### What you have to do
Extract the lines of the material below, beginning with the first and ending with the line that holds "return (a, CP + b * SP, -SP + b * CP)". Skip every picture.
--------------------------------
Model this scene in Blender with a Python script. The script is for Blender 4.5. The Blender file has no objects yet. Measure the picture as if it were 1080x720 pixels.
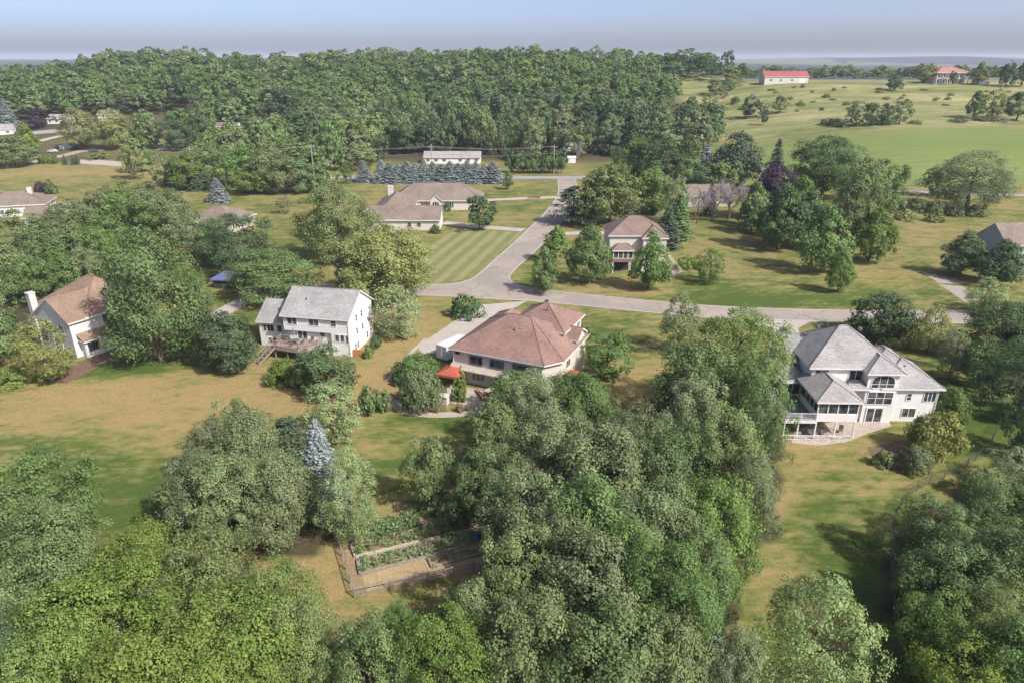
import bpy, math, random
import numpy as np
from mathutils import Vector, Matrix

random.seed(7)
SC = bpy.context.scene
COL = SC.collection
R_ = math.radians

# ------------------------------------------------------------------ camera
CAM_H, FPX = 45.0, 720.0            # camera height (m), focal length in photo pixels (1080 wide)
PITCH = math.atan(298 / 720)
CP, SP = math.cos(PITCH), math.sin(PITCH)


def ss(a, b, x):
    t = np.clip((np.asarray(x, float) - a) / (b - a), 0, 1)
    return t * t * (3 - 2 * t)


def zg(x, y):
    """terrain height"""
    x = np.asarray(x, float); y = np.asarray(y, float)
    top = 33 + 3.2 * np.sin(x / 41.0 + y / 67.0) + 2.2 * np.sin(x / 23.0 - y / 35.0) - 10 * ss(-180, -470, x) + 1.5 * np.sin(x / 60.0) + 1.2 * np.sin(x / 27.0 + 1)
    left = top * ss(330, 640, y)
    right = 12.6 * ss(228, 365, y) + 17.2 * ss(345, 545, y)
    w = ss(70, 200, x - 0.06 * (y - 300))
    hl = left * (1 - ss(690, 1350, y))
    hr = right * (1 - ss(560, 950, y))
    far = ss(1400, 6500, y) * (36 + 9 * np.sin(x / 900.0 + 1 + y / 2300) + 6 * np.sin(x / 410.0 + y / 700) + 4 * np.sin(x / 170.0 - y / 500)) * (1 - 0.5 * ss(7200, 9500, y)) + 20 * np.exp(-((y - 4900 - 500 * np.sin(x / 1300.0)) / 700.0) ** 2) * (0.65 + 0.35 * np.sin(x / 520.0 + 2))
    return hl * (1 - w) + hr * w + far


def ray(u, v):
    a = (u - 540) / FPX; b = -(v - 360) / FPX
    return (a, CP + b * SP, -SP + b * CP)


def at(u, v, h=0.0):
    """world point standing h above the terrain in the direction of photo pixel (u, v)"""
    d = ray(u, v)
    T = 10.0 * 1.003 ** np.arange(2300)
    X, Y, Z = d[0] * T, d[1] * T, CAM_H + d[2] * T
    i = int(np.argmax(Z <= zg(X, Y) + h))
    return (float(X[i]), float(Y[i]))


def P(u, v, z=0.0):
    d = ray(u, v); t = (z - CAM_H) / d[2]
    return (d[0] * t, d[1] * t)


def depth(x, y, z):
    return y * CP - (z - CAM_H) * SP


cam = bpy.data.objects.new('camera', bpy.data.cameras.new('camera')); COL.objects.link(cam)
cam.location = (0, 0, CAM_H)
cam.rotation_euler = (math.pi / 2 - PITCH, 0, 0)
cam.data.sensor_width = 36; cam.data.lens = 24
cam.data.clip_start = 0.5; cam.data.clip_end = 30000
SC.camera = cam

# ------------------------------------------------------------------ light
EL, AZ = R_(43), math.atan2(0.78, -0.62)     # sun: right of and behind the camera
wd = bpy.data.worlds.new('World'); SC.world = wd; wd.use_nodes = True
nt = wd.node_tree; bg = nt.nodes['Background']
sky = nt.nodes.new('ShaderNodeTexSky'); sky.sky_type = 'NISHITA'; sky.sun_disc = False
sky.sun_elevation = EL; sky.sun_rotation = AZ
sky.air_density = 0.5; sky.dust_density = 2.9; sky.ozone_density = 6.0; sky.altitude = 300
hs_ = nt.nodes.new('ShaderNodeMix'); hs_.data_type = 'RGBA'; hs_.blend_type = 'MULTIPLY'; hs_.inputs[0].default_value = 1
hs_.inputs[7].default_value = (0.97, 0.79, 0.69, 1)          # the milky summer sky is a little greyer than a clear one
nt.links.new(sky.outputs[0], hs_.inputs[6]); nt.links.new(hs_.outputs[2], bg.inputs[0]); bg.inputs[1].default_value = 0.15
sl = bpy.data.lights.new('sun', 'SUN'); sl.energy = 3.0; sl.angle = R_(0.7); sl.color = (1, 0.95, 0.87)
sun = bpy.data.objects.new('sun', sl); COL.objects.link(sun)
sd = Vector((0.783 * math.cos(EL), -0.622 * math.cos(EL), math.sin(EL)))
sun.rotation_euler = sd.to_track_quat('Z', 'Y').to_euler(); sun.location = (60, -40, 90)
SC.view_settings.view_transform = 'Standard'; SC.view_settings.look = 'None'
SC.view_settings.exposure = 1.2; SC.view_settings.gamma = 1
SC.view_settings.use_curve_mapping = False
SC.cycles.max_bounces = 5; SC.cycles.diffuse_bounces = 4; SC.cycles.glossy_bounces = 2
SC.cycles.transmission_bounces = 2; SC.cycles.volume_bounces = 0; SC.cycles.transparent_max_bounces = 6
SC.cycles.use_denoising = True

# ------------------------------------------------------------------ materials
MAT = {}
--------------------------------
### The solution
Model this scene in Blender with a Python script. The script is for Blender 4.5. The Blender file has no objects yet. Measure the picture as if it were 1080x720 pixels.
import bpy, math, random
import numpy as np
from mathutils import Vector, Matrix

random.seed(7)
SC = bpy.context.scene
COL = SC.collection
R_ = math.radians

# ------------------------------------------------------------------ camera
CAM_H, FPX = 45.0, 720.0            # camera height (m), focal length in photo pixels (1080 wide)
PITCH = math.atan(298 / 720)
CP, SP = math.cos(PITCH), math.sin(PITCH)


def ss(a, b, x):
    t = np.clip((np.asarray(x, float) - a) / (b - a), 0, 1)
    return t * t * (3 - 2 * t)


def zg(x, y):
    """terrain height"""
    x = np.asarray(x, float); y = np.asarray(y, float)
    top = 33 + 3.2 * np.sin(x / 41.0 + y / 67.0) + 2.2 * np.sin(x / 23.0 - y / 35.0) - 10 * ss(-180, -470, x) + 1.5 * np.sin(x / 60.0) + 1.2 * np.sin(x / 27.0 + 1)
    left = top * ss(330, 640, y)
    right = 12.6 * ss(228, 365, y) + 17.2 * ss(345, 545, y)
    w = ss(70, 200, x - 0.06 * (y - 300))
    hl = left * (1 - ss(690, 1350, y))
    hr = right * (1 - ss(560, 950, y))
    far = ss(1400, 6500, y) * (36 + 9 * np.sin(x / 900.0 + 1 + y / 2300) + 6 * np.sin(x / 410.0 + y / 700) + 4 * np.sin(x / 170.0 - y / 500)) * (1 - 0.5 * ss(7200, 9500, y)) + 20 * np.exp(-((y - 4900 - 500 * np.sin(x / 1300.0)) / 700.0) ** 2) * (0.65 + 0.35 * np.sin(x / 520.0 + 2))
    return hl * (1 - w) + hr * w + far


def ray(u, v):
    a = (u - 540) / FPX; b = -(v - 360) / FPX
    return (a, CP + b * SP, -SP + b * CP)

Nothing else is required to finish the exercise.